6/10 Staff review, 10 June 2015

‘Every Hero Needs a Villain’ is one of the most gleefully old-skool rap records I’ve heard in time, which goes with the territory -- there’s comic book worship, Inspectah Deck, real raw drumbeats and a Doom feature. On their very first track, though, the trio that make up Czarface seem to recognise the limitations of making a throwback record in an era where rap is so vastly different from how it was; maybe I’m reading too far into a bunch of traditional MCs and DJs using the word “hashtag” in the middle of a comic book concept album, but to me it sounds like an attempt to integrate the old with the new.

Inspectah and Esoteric have very time-worn flows, and it shows on ‘Every Hero’; they move their rhymes into place methodically and carry them over lethargic beats, rewound decks and obscure movie samples.

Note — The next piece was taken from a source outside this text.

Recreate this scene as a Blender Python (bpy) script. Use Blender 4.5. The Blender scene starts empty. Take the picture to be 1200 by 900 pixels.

It sounds effortless but also incredibly dated, which is either a good or bad thing depending in what you’re looking for. Of course, 7L’s production style is all B-movie cinema, wrestling matches and firmly-placed beats, so there’s not much wiggle room to play with.

‘Every Hero’ is overlong and weaves a deft, irreverent narrative through both verses and estranged samples, but it remains a fun romp through an old hip-hop standard in comics and a nice little celebration of what Inspectah Deck loves doing; as for the features, they’re fine -- Method’s flies by, Doom’s does its job and GZA’s is clearly a few years removed from his best. But if you like East Coast rap and stories about masked men, you’ll like this.